14.10.2009 -

Indian minister’s impassioned plea for teachers and education at General Conference

Thierry Rambaud

UNESCO must work to help restore respect for the teaching profession, said Mr Kapil Sibal, Indian Minister of Human Resource Development, in a keynote address to ministers at UNESCO’s General Conference.

“The young may be hungry for learning, but we may not have quality teachers to ignite their minds. The social order must respect teachers who all play a pivotal role in building a peaceful and just society. I would like to call upon UNESCO to commence a world-wide campaign to restore the respect of a teacher in society.  It would be in the fitness of things if we all take up a “Teachers First Campaign” aimed at restoring respect for this noble profession,” he said in a speech given at the First Ministerial Plenary Forum on October 8.

His speech highlighted the necessity of providing free basic education and the crucial relationship between education and sustainable development.

“Almost a billion people around the world are illiterate; more than a billion struggle to survive on less than a dollar a day; one in five children aged between six and eleven are out of school; one in four children drop out before completing the basic education cycle. The uneven and unjust pattern of development in most nations is not conducive for a prosperous, peaceful and sustainable future,” he said.  

“Education, particularly higher education, must inculcate the values of sustainable development in the minds of our youth. It is ironic that both in the past and currently the developed world, with higher human development indexes, had and have unsustainable lifestyles and consumption patterns.  Education instead of becoming an instrument of sustainable development, has become a major cause for unsustainable lifestyles.”

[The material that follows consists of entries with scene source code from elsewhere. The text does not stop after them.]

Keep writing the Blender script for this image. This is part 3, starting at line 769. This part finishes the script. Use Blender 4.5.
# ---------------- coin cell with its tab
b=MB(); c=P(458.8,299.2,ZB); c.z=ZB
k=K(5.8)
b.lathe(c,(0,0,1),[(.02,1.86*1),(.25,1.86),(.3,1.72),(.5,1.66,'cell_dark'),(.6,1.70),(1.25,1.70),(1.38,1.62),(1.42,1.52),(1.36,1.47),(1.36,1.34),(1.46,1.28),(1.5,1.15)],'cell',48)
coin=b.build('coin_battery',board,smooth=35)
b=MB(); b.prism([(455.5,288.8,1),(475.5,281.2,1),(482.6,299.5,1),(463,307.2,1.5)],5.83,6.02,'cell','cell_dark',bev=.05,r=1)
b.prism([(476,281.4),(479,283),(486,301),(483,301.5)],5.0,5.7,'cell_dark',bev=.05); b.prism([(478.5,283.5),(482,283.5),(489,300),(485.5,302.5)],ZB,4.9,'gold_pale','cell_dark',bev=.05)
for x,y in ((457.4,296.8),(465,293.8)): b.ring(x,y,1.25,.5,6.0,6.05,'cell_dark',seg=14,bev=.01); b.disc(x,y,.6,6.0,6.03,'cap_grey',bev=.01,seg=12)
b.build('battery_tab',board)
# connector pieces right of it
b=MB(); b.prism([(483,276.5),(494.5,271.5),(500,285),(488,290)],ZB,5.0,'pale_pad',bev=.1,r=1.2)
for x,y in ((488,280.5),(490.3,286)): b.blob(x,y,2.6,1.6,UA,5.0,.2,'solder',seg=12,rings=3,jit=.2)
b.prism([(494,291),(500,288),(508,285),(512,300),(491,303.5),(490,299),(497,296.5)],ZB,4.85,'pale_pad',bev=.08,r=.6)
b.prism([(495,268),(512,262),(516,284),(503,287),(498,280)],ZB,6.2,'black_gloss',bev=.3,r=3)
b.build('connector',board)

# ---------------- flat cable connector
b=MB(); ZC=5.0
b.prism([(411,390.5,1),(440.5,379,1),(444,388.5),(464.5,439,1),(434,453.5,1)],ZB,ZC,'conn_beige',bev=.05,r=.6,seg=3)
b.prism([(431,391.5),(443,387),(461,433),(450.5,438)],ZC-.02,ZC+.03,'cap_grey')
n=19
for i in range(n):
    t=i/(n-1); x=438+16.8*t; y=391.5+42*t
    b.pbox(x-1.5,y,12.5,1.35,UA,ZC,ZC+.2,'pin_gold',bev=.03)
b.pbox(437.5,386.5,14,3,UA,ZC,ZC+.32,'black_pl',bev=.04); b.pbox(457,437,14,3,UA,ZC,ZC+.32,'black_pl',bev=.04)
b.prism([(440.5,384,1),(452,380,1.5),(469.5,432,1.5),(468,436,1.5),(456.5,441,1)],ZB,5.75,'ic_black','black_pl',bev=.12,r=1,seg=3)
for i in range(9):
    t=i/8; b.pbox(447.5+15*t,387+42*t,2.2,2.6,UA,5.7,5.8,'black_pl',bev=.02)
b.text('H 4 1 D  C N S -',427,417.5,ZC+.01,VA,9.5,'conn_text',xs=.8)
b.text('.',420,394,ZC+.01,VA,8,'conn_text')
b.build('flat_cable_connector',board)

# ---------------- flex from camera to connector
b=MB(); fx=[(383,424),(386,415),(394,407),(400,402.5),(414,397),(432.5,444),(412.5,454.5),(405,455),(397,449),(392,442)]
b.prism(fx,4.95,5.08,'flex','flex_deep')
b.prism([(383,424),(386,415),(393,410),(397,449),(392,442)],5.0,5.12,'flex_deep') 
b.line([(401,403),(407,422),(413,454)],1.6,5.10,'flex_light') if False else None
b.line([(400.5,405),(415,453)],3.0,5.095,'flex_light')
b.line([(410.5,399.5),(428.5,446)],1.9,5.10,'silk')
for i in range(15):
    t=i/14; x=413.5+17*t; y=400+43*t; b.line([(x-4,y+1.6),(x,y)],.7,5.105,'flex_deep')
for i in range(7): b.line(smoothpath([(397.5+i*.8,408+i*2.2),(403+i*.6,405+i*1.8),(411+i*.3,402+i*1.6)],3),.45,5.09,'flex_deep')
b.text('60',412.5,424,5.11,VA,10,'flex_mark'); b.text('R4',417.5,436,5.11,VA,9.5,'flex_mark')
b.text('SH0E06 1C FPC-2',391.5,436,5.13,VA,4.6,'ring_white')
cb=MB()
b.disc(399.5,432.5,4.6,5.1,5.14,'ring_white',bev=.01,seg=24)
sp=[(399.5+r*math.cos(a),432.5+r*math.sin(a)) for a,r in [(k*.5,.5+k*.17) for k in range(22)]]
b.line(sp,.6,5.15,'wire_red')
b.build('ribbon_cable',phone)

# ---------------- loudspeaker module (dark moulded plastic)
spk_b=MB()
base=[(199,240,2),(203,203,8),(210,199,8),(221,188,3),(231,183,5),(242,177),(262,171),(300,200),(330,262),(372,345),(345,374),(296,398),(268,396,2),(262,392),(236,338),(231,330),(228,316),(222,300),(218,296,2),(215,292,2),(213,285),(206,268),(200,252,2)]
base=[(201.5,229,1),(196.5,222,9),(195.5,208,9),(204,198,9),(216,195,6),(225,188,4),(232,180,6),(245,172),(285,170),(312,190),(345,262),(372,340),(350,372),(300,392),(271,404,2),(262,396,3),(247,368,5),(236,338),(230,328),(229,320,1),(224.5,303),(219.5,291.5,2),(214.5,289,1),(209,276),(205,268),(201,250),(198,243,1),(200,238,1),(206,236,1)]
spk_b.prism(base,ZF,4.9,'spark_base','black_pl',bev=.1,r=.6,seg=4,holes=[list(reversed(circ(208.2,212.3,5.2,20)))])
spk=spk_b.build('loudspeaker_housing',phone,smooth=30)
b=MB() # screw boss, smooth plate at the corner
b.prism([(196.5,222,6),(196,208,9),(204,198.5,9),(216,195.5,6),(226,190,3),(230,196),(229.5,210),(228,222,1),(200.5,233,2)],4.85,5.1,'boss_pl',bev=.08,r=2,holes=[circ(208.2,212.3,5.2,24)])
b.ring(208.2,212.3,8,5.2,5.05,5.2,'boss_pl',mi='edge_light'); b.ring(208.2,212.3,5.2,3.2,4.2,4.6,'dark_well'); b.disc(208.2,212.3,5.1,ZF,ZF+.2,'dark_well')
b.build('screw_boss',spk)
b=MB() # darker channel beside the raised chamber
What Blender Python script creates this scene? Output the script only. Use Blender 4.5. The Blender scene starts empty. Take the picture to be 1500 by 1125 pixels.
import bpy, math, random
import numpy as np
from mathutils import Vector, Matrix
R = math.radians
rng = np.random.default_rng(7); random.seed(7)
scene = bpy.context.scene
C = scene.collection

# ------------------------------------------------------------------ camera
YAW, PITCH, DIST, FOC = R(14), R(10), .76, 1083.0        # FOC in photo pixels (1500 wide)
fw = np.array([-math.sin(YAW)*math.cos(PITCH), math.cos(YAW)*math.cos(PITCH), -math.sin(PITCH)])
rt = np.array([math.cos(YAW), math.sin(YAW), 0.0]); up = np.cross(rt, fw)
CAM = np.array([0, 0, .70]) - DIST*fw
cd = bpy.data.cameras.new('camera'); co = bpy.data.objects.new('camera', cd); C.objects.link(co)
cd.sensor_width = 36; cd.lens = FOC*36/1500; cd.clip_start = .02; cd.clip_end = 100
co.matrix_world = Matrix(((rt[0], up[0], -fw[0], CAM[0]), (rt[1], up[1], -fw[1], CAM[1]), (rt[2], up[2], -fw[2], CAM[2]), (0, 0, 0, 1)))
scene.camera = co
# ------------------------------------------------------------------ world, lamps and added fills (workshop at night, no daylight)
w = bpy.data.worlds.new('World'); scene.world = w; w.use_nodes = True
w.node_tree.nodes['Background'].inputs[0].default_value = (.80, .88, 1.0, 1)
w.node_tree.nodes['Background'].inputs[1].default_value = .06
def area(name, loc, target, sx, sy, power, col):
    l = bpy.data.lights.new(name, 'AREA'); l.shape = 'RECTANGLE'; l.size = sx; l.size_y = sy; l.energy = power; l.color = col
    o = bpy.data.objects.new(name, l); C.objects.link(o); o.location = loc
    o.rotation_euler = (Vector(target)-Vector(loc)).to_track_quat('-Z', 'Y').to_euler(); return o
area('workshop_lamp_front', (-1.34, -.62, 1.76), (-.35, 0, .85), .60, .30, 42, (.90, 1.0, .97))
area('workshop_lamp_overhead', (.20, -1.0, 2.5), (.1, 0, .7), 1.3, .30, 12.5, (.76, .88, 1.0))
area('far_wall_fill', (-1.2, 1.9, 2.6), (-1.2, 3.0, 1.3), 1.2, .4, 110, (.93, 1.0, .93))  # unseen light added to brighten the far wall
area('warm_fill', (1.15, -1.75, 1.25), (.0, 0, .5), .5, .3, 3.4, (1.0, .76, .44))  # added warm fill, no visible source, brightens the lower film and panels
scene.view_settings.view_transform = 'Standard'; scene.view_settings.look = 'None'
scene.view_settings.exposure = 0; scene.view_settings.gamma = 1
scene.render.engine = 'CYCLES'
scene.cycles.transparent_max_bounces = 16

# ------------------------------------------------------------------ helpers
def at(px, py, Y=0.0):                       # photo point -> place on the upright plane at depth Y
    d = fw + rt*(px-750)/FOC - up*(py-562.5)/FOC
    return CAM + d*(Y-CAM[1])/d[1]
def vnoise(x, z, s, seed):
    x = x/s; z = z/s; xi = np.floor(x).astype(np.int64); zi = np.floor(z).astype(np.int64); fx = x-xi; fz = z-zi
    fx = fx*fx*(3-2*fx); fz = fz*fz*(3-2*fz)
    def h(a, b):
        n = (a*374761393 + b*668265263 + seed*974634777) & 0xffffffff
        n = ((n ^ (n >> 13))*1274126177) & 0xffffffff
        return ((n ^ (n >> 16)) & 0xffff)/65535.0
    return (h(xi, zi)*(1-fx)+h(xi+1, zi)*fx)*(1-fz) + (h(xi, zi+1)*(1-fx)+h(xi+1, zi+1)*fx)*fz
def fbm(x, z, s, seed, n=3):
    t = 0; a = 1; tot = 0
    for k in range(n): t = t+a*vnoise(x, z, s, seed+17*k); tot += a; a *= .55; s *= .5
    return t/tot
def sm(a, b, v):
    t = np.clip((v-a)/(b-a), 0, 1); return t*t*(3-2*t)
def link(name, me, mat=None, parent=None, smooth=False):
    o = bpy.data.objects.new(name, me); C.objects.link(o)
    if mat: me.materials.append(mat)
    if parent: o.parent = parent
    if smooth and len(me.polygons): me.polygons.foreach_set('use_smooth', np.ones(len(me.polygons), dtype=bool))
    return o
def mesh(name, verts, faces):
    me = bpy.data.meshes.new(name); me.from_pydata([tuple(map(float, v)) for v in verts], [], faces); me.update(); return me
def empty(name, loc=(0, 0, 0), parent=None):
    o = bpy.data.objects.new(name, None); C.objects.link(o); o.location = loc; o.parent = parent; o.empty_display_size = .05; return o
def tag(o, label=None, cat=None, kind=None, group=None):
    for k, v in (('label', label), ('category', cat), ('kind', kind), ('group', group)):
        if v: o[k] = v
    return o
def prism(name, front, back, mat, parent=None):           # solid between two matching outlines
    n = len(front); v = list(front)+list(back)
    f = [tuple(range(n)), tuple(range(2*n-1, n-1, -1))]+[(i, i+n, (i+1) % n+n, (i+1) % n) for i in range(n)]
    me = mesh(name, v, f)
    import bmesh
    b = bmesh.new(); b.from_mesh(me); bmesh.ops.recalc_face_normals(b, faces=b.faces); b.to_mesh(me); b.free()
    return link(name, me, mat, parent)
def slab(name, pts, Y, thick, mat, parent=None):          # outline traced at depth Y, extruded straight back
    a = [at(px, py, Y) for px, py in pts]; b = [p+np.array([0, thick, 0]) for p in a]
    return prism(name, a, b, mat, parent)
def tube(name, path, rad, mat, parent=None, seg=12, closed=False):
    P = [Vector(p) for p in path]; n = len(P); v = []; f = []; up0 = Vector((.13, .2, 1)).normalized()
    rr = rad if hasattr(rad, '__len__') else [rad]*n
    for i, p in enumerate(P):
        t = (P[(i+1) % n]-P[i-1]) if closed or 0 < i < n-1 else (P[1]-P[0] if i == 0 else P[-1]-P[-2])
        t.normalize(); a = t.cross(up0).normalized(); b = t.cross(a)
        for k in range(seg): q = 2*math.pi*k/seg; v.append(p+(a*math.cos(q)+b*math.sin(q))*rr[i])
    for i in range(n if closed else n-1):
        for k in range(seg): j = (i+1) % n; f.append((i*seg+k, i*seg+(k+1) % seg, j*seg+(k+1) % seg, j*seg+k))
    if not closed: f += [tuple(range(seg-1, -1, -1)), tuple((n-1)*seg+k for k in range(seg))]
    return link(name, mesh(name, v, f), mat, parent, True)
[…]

On a more positive note he told the forum about India’s major step forward in making education available to all.  

“I am happy to inform that a significant initiative reflecting the political commitment of the Government of India to universalize 8 years of schooling, has recently been translated into action by making elementary education a fundamental right of every child in our country.

“With the enactment of the Right of Children to Free and Compulsory Education Act 2009, every child between the ages of 6 to 14 years now has the right to free education. The Act while acknowledging the participation of private education providers seeks to ensure that equity and quality go hand in hand with improved access.”

The act follows up on India’s flagship Sarva Siksha Abhiyan programme for Universal Elementary Education launched in 2001.